What Domicile Does One Use For An Unlawful Election At A Postponed Meeting? - Granite Grok

What Domicile Does One Use For An Unlawful Election At A Postponed Meeting?

vote1I have had the pleasure of watching an attorney from the New Hampshire Municipal Association (aka – Local Government Center) conclude that various annual meetings in NH were lawfully postponed by various moderators because of a snow storm. The NHMA counsel is using RSA 40:4.

The NH Secretary of State takes issue with the NHMA (aka – Siphoned millions, unlawfully from municipalities insurance sold through their exclusive state monopoly) telling municipalities that it is unlawful to postpone a meeting that includes an election by ballot. The SoS is using RSA Chapter 654.

Right up front, I can admit I don’t trust either of these guys.

Let’s look at some common sense facts we know of.

The NHMA says meetings can be postponed by a moderator because of dangerous weather. I assume any other natural disaster would be acceptable.

The SoS says elections, duly warned and advertised, must be held on that date.

Since New Hampshire has long ago dispensed with legal dictionaries to define words in laws and our Constitution so we can pretend there is a conflict with the use of the word “domicile,” I will offer my humble opinion of who is “interpreting” the NH statutes correctly in this dispute.

It is true a moderator can postpone a meeting because a snow storm – we will stick to snowstorm even though “snowstorm” isn’t defined in NH statutes.
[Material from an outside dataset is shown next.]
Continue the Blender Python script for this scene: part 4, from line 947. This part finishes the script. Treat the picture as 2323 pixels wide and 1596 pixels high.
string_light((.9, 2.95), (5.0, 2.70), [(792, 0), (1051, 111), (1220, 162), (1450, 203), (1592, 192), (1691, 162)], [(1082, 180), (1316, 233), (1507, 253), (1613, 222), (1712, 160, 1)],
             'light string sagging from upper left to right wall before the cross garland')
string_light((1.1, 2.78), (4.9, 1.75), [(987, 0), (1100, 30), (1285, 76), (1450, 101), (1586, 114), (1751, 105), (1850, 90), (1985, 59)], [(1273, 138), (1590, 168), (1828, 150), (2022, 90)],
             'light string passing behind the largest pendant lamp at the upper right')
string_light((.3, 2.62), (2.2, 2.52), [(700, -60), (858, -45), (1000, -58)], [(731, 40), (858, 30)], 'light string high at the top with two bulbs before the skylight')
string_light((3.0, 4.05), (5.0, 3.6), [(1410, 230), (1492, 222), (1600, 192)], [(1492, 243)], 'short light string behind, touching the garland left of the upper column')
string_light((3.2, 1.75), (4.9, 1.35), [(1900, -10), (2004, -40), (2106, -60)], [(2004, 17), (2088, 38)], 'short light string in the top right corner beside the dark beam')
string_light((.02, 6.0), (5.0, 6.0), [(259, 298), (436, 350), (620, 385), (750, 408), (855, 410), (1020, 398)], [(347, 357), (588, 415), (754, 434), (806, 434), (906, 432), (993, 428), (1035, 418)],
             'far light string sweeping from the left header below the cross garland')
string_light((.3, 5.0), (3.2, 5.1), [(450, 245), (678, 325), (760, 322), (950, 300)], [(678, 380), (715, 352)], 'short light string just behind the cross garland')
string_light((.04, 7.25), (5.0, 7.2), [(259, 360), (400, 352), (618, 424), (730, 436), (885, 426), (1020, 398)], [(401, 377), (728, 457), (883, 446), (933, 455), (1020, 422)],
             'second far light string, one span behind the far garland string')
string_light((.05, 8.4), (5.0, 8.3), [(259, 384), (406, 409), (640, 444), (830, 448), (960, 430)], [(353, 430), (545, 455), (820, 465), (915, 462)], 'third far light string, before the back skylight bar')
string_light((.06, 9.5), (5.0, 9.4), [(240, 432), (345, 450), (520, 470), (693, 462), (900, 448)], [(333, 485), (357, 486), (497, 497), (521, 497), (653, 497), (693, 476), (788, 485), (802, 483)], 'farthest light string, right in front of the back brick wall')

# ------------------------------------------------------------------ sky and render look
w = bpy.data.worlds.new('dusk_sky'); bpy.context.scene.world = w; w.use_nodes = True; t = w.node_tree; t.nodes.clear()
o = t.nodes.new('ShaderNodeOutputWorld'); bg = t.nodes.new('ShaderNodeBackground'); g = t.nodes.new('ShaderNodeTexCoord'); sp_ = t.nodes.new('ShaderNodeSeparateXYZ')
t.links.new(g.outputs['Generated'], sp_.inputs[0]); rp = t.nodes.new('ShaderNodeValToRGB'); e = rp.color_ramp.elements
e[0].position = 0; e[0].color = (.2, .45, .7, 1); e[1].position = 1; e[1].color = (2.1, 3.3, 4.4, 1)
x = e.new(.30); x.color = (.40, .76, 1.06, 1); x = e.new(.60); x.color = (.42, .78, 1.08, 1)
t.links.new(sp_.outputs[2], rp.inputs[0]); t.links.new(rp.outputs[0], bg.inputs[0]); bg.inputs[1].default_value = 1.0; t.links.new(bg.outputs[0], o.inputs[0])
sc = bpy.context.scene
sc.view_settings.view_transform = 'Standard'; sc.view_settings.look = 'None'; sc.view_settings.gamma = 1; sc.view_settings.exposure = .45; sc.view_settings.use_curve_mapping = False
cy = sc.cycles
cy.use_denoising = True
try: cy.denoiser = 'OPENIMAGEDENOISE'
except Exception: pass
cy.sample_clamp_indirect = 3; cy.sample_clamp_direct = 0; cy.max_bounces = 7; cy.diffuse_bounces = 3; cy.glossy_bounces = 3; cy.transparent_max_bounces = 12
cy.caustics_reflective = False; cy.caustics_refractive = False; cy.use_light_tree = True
But that is a meeting – as opposed to an election.

How do you know you are in a meeting?

In a meeting, there is an opportunity to discuss the issues at hand.

In a meeting, the clerk must keep minutes which are a permanent public record – forever.

At the end of a meeting – citizens vote – if a vote is required.

At some meetings just the governing body votes. (See ZBA, Planning Board, Con Con, etc.)

Meetings are held in all individual municipalities that are not uninhabitated.

Elections are where you, Joe Citizen, votes on a candidate or issue.

Some elections are held for statewide office and national office.

Try discussing candidates in a polling place sometime. We call that “electioneering” and it is illegal. There is no such thing as meetingeering unless you are speaking out of turn.

At the end of elections, you get a vote tally from the Moderator – no opportunity to amend or reconsider.

Materials from elections are destroyed after a defined period established by statute.

No one is required to keep minutes of the election.

Elections have ballots, pre-printed and in defined numbers in case of a recount.

You can’t call an election with a citizen petition. Most elections are defined by statute for specific times so as to not conflict with other government activities. Any group of citizens, and is some cases, non-citizens, can petition for a meeting.

I could go on and on but the results will be the same. Meetings are not elections even though meetings sometimes include voting.

Municipal Moderators can postpone meetings. Only the Secretary of State has authority over an election unless some Court has taken that authority away.

Because this is New Hampshire it is unwise to let moderators postpone elections. Any moderator in any town could postpone an election of officers because of some “disaster” and hold his town’s election until the results of all the other towns are in. It would become gamesmanship and treachery on an annual basis.

Since NH cannot be trusted now, at the state level, to keep non-citizens from determining our elections, it is probably a bad thing to start a new precedent in letting moderators do it at the local level.

I don’t know why the NH Legislature would get involved in validating any unlawfully postponed elections. That would soon be normalized. We have a Ballot Law Commission and courts for disputes regarding elections.

And then we have:

40:16 Legalization of Meetings. – When irregularities or procedural defects in the actions of a local political subdivision are discovered in a local political subdivision using the official ballot, the local political subdivision may, on the authority of the governing body, call a special meeting for the exclusive purpose of curing such defect according to RSA 31:5-b with a single session for deliberating and voting to cure such defect.

Source. 1999, 86:4, eff. Aug. 2, 1999.

Let the individual municipalities and candidates figure this mess out.